(Records with scene code)

%%

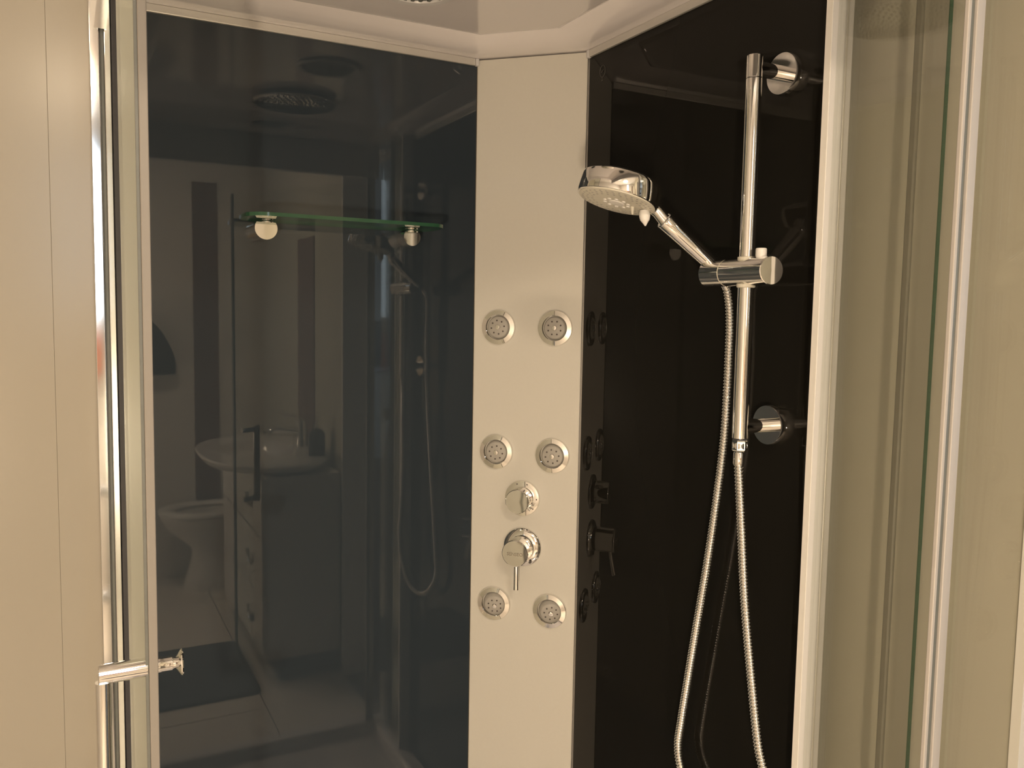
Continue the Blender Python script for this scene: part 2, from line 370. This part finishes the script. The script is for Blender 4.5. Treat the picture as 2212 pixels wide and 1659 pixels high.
# bath mat with rounded corners
def rrect(x0, y0, x1, y1, r, n=6):
    P = []
    for cx, cy, a in ((x1 - r, y1 - r, 0), (x0 + r, y1 - r, 90), (x0 + r, y0 + r, 180), (x1 - r, y0 + r, 270)):
        for k in range(n + 1):
            t = math.radians(a + 90 * k / n); P.append((cx + r * math.cos(t), cy + r * math.sin(t)))
    return P
Pm = rrect(-.80, -2.265, -.232, -1.70, .035)
tag(obj('bath_mat', MB().rings([ring(Pm, .0005, .985), ring(Pm, .006), ring(Pm, .010, .995), ring(Pm, .0115, .96)]), 'mat_dark', loc=(-.5, -1.98, 0)), 'dark slate bath mat on the floor tiles', 'mat')
# cloth bag hanging on the far wall
bgx = -.50
bgt = thing('hanging_bag', 'dark grey cloth bag with pointed top hanging on the wall', 'bag', (bgx, YF + .05, 1.12))
prof = [(.14, -.10, .02), (.145, -.06, .05), (.135, 0, .06), (.11, .06, .05), (.075, .12, .035), (.03, .17, .02), (.012, .19, .01)]
rs = []
for hw, dz, th in prof:
    rs.append([Vector((bgx + hw * math.cos(2 * math.pi * k / 28), YF + .065 + th * math.sin(2 * math.pi * k / 28), 1.22 + dz + .006 * math.sin(5 * 2 * math.pi * k / 28))) for k in range(28)])
obj('sack', MB().rings(rs), 'bag', bgt, smooth=60)
obj('cord', MB().path([(bgx, YF + .06, 1.40), (bgx + .004, YF + .045, 1.43), (bgx, YF + .02, 1.455)], .006, 8), 'bag', bgt)
obj('hook', MB().path([(bgx, YF, 1.45), (bgx, YF + .03, 1.448), (bgx, YF + .035, 1.47)], .004, 8), 'chrome', bgt)
# towels under the window
rl = thing('towel_rail', 'chrome towel rail fixed to the wall below the window', 'rail', (-.98, YF, 1.30))
obj('bar', MB().tube((-1.32, YF + .06, 1.32), (-.62, YF + .06, 1.32), .009), 'chrome', rl)
for x in (-1.31, -.63): obj('bracket', MB().tube((x, YF, 1.32), (x, YF + .06, 1.32), .012), 'chrome', rl)
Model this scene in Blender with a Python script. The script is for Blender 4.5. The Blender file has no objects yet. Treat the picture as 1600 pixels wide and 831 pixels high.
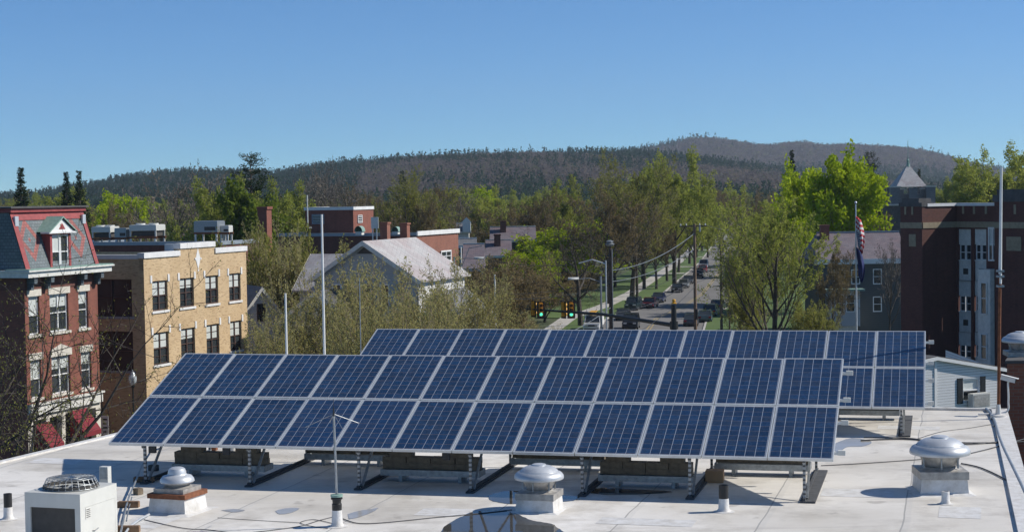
import bpy, math, random
import numpy as np
from mathutils import Vector, Matrix

# ------------------------------------------------------------------ camera, sky, sun, exposure
S = bpy.context.scene
COL = S.collection
R = math.radians
HC = 16.7                         # camera height above the street
FPX, PITCH, ROLL = 2670.0, 0.042, -0.0153
W_, H_ = 1600.0, 831.0
_cp, _sp = math.cos(PITCH), math.sin(PITCH)
FW = Vector((0, _cp, -_sp)); _up = Vector((0, _sp, _cp)); _rt = Vector((1, 0, 0))
_c, _s = math.cos(ROLL), math.sin(ROLL)
RT = _rt * _c + _up * _s
UP = _up * _c - _rt * _s
CAM = Vector((0, 0, HC))
cd = bpy.data.cameras.new('camera'); cam = bpy.data.objects.new('camera', cd); COL.objects.link(cam)
cd.sensor_width = 36; cd.lens = FPX / W_ * 36; cd.clip_start = 0.5; cd.clip_end = 30000
M = Matrix((RT, UP, -FW)).transposed().to_4x4(); M.translation = CAM
cam.matrix_world = M
S.camera = cam

SUN_AZ, SUN_EL = R(84), R(40)     # azimuth from +Y towards +X
HAZE_DENSITY = 0.85e-4
wd = bpy.data.worlds.new('World'); S.world = wd; wd.use_nodes = True
nt = wd.node_tree; bg = nt.nodes['Background']
sky = nt.nodes.new('ShaderNodeTexSky'); sky.sky_type = 'NISHITA'; sky.sun_disc = False
sky.sun_elevation = SUN_EL; sky.sun_rotation = SUN_AZ
sky.altitude = 6000; sky.air_density = 1.25; sky.dust_density = 0.0; sky.ozone_density = 7.5
tint_ = nt.nodes.new('ShaderNodeMix'); tint_.data_type = 'RGBA'; tint_.blend_type = 'MULTIPLY'; tint_.inputs[0].default_value = 1; tint_.inputs[7].default_value = (.82, 1.05, 1.07, 1)
nt.links.new(sky.outputs[0], tint_.inputs[6]); nt.links.new(tint_.outputs[2], bg.inputs[0]); bg.inputs[1].default_value = 0.094
ld = bpy.data.lights.new('sun', 'SUN'); ld.energy = 4.2; ld.angle = R(0.53); ld.color = (1.0, 0.95, 0.87)
sun = bpy.data.objects.new('sun', ld); COL.objects.link(sun)
SUNDIR = Vector((math.sin(SUN_AZ) * math.cos(SUN_EL), math.cos(SUN_AZ) * math.cos(SUN_EL), math.sin(SUN_EL)))
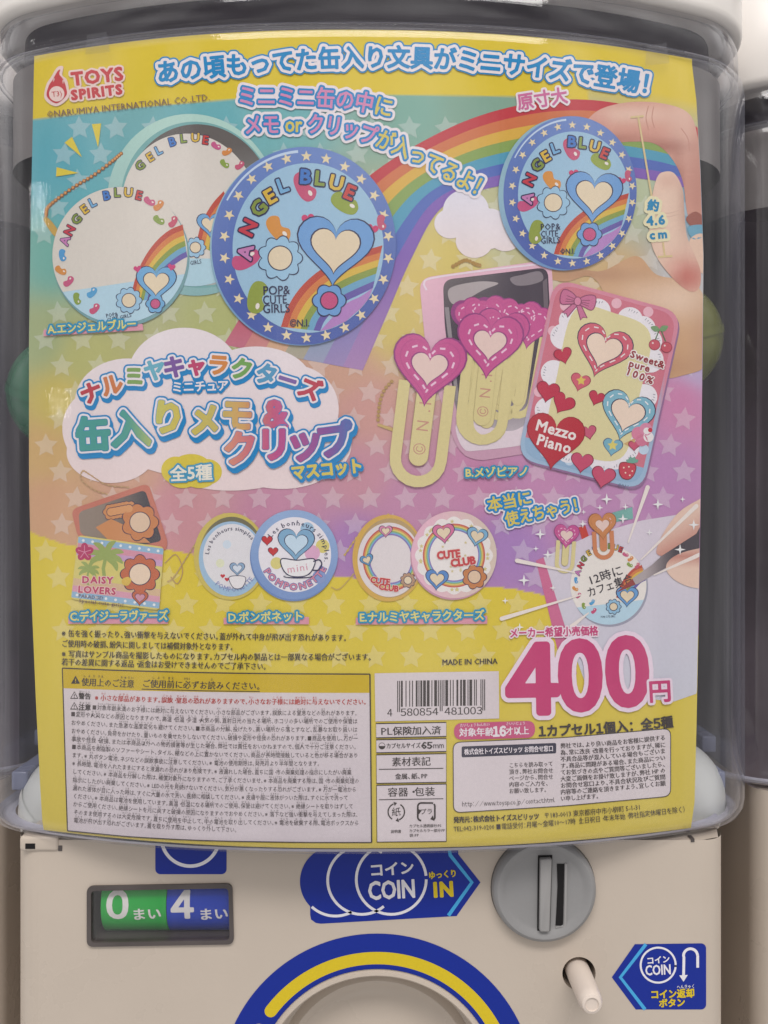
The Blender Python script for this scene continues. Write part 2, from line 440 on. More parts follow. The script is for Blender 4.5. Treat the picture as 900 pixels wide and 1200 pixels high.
def sweep(rows):                                  # rows of (z, inset) -> wall of the case
    V, Fs, n = [], [], None
    for z, i in rows:
        P = plan(i); n = len(P); V += [(x, y, z) for x, y in P]
    for r in range(len(rows) - 1):
        for k in range(n - 1): Fs.append((r * n + k, r * n + k + 1, (r + 1) * n + k + 1, (r + 1) * n + k))
    return V, Fs, n
def solid_sweep(name, rows, mat, parent, cap_lo=False, cap_hi=False, ang=45):
    V, Fs, n = sweep(rows)
    m = (len(rows) - 1) * n
    if cap_lo: Fs.append(tuple(range(n))[::-1])
    if cap_hi: Fs.append(tuple(range(m, m + n)))
    o = mesh(name, V, Fs, mat, parent); return autosmooth(o, ang)
def box(x0, x1, y0, y1, z0, z1):
    V = [(x, y, z) for x in (x0, x1) for y in (y0, y1) for z in (z0, z1)]
    return V, [(0, 1, 3, 2), (4, 6, 7, 5), (0, 4, 5, 1), (2, 3, 7, 6), (0, 2, 6, 4), (1, 5, 7, 3)]
def bev(o, w, seg=3):
    bm = bmesh.new(); bm.from_mesh(o.data); bmesh.ops.recalc_face_normals(bm, faces=bm.faces)
    bmesh.ops.bevel(bm, geom=bm.edges[:], offset=w, segments=seg, affect='EDGES', profile=.5)
    bm.to_mesh(o.data); bm.free(); return autosmooth(o, 50)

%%

• Required task:
Set the pictures aside and transcribe the data above exactly.

• Finished exercise:
Continue the Blender Python script for this scene: part 2, from line 370. This part finishes the script. The script is for Blender 4.5. Treat the picture as 2212 pixels wide and 1659 pixels high.
# bath mat with rounded corners
def rrect(x0, y0, x1, y1, r, n=6):
    P = []
    for cx, cy, a in ((x1 - r, y1 - r, 0), (x0 + r, y1 - r, 90), (x0 + r, y0 + r, 180), (x1 - r, y0 + r, 270)):
        for k in range(n + 1):
            t = math.radians(a + 90 * k / n); P.append((cx + r * math.cos(t), cy + r * math.sin(t)))
    return P
Pm = rrect(-.80, -2.265, -.232, -1.70, .035)
tag(obj('bath_mat', MB().rings([ring(Pm, .0005, .985), ring(Pm, .006), ring(Pm, .010, .995), ring(Pm, .0115, .96)]), 'mat_dark', loc=(-.5, -1.98, 0)), 'dark slate bath mat on the floor tiles', 'mat')
# cloth bag hanging on the far wall
bgx = -.50
bgt = thing('hanging_bag', 'dark grey cloth bag with pointed top hanging on the wall', 'bag', (bgx, YF + .05, 1.12))
prof = [(.14, -.10, .02), (.145, -.06, .05), (.135, 0, .06), (.11, .06, .05), (.075, .12, .035), (.03, .17, .02), (.012, .19, .01)]
rs = []
for hw, dz, th in prof:
    rs.append([Vector((bgx + hw * math.cos(2 * math.pi * k / 28), YF + .065 + th * math.sin(2 * math.pi * k / 28), 1.22 + dz + .006 * math.sin(5 * 2 * math.pi * k / 28))) for k in range(28)])
obj('sack', MB().rings(rs), 'bag', bgt, smooth=60)
obj('cord', MB().path([(bgx, YF + .06, 1.40), (bgx + .004, YF + .045, 1.43), (bgx, YF + .02, 1.455)], .006, 8), 'bag', bgt)
obj('hook', MB().path([(bgx, YF, 1.45), (bgx, YF + .03, 1.448), (bgx, YF + .035, 1.47)], .004, 8), 'chrome', bgt)
# towels under the window
rl = thing('towel_rail', 'chrome towel rail fixed to the wall below the window', 'rail', (-.98, YF, 1.30))
obj('bar', MB().tube((-1.32, YF + .06, 1.32), (-.62, YF + .06, 1.32), .009), 'chrome', rl)
for x in (-1.31, -.63): obj('bracket', MB().tube((x, YF, 1.32), (x, YF + .06, 1.32), .012), 'chrome', rl)
Model this scene in Blender with a Python script. The script is for Blender 4.5. The Blender file has no objects yet. Treat the picture as 1600 pixels wide and 831 pixels high.
import bpy, math, random
import numpy as np
from mathutils import Vector, Matrix

# ------------------------------------------------------------------ camera, sky, sun, exposure
S = bpy.context.scene
COL = S.collection
R = math.radians
HC = 16.7                         # camera height above the street
FPX, PITCH, ROLL = 2670.0, 0.042, -0.0153
W_, H_ = 1600.0, 831.0
_cp, _sp = math.cos(PITCH), math.sin(PITCH)
FW = Vector((0, _cp, -_sp)); _up = Vector((0, _sp, _cp)); _rt = Vector((1, 0, 0))
_c, _s = math.cos(ROLL), math.sin(ROLL)
RT = _rt * _c + _up * _s
UP = _up * _c - _rt * _s
CAM = Vector((0, 0, HC))
cd = bpy.data.cameras.new('camera'); cam = bpy.data.objects.new('camera', cd); COL.objects.link(cam)
cd.sensor_width = 36; cd.lens = FPX / W_ * 36; cd.clip_start = 0.5; cd.clip_end = 30000
M = Matrix((RT, UP, -FW)).transposed().to_4x4(); M.translation = CAM
cam.matrix_world = M
S.camera = cam

SUN_AZ, SUN_EL = R(84), R(40)     # azimuth from +Y towards +X
HAZE_DENSITY = 0.85e-4
wd = bpy.data.worlds.new('World'); S.world = wd; wd.use_nodes = True
nt = wd.node_tree; bg = nt.nodes['Background']
sky = nt.nodes.new('ShaderNodeTexSky'); sky.sky_type = 'NISHITA'; sky.sun_disc = False
sky.sun_elevation = SUN_EL; sky.sun_rotation = SUN_AZ
sky.altitude = 6000; sky.air_density = 1.25; sky.dust_density = 0.0; sky.ozone_density = 7.5
tint_ = nt.nodes.new('ShaderNodeMix'); tint_.data_type = 'RGBA'; tint_.blend_type = 'MULTIPLY'; tint_.inputs[0].default_value = 1; tint_.inputs[7].default_value = (.82, 1.05, 1.07, 1)
nt.links.new(sky.outputs[0], tint_.inputs[6]); nt.links.new(tint_.outputs[2], bg.inputs[0]); bg.inputs[1].default_value = 0.094
ld = bpy.data.lights.new('sun', 'SUN'); ld.energy = 4.2; ld.angle = R(0.53); ld.color = (1.0, 0.95, 0.87)
sun = bpy.data.objects.new('sun', ld); COL.objects.link(sun)
SUNDIR = Vector((math.sin(SUN_AZ) * math.cos(SUN_EL), math.cos(SUN_AZ) * math.cos(SUN_EL), math.sin(SUN_EL)))
The Blender Python script for this scene continues. Write part 2, from line 440 on. More parts follow. The script is for Blender 4.5. Treat the picture as 900 pixels wide and 1200 pixels high.
def sweep(rows):                                  # rows of (z, inset) -> wall of the case
    V, Fs, n = [], [], None
    for z, i in rows:
        P = plan(i); n = len(P); V += [(x, y, z) for x, y in P]
    for r in range(len(rows) - 1):
        for k in range(n - 1): Fs.append((r * n + k, r * n + k + 1, (r + 1) * n + k + 1, (r + 1) * n + k))
    return V, Fs, n
def solid_sweep(name, rows, mat, parent, cap_lo=False, cap_hi=False, ang=45):
    V, Fs, n = sweep(rows)
    m = (len(rows) - 1) * n
    if cap_lo: Fs.append(tuple(range(n))[::-1])
    if cap_hi: Fs.append(tuple(range(m, m + n)))
    o = mesh(name, V, Fs, mat, parent); return autosmooth(o, ang)
def box(x0, x1, y0, y1, z0, z1):
    V = [(x, y, z) for x in (x0, x1) for y in (y0, y1) for z in (z0, z1)]
    return V, [(0, 1, 3, 2), (4, 6, 7, 5), (0, 4, 5, 1), (2, 3, 7, 6), (0, 2, 6, 4), (1, 5, 7, 3)]
def bev(o, w, seg=3):
    bm = bmesh.new(); bm.from_mesh(o.data); bmesh.ops.recalc_face_normals(bm, faces=bm.faces)
    bmesh.ops.bevel(bm, geom=bm.edges[:], offset=w, segments=seg, affect='EDGES', profile=.5)
    bm.to_mesh(o.data); bm.free(); return autosmooth(o, 50)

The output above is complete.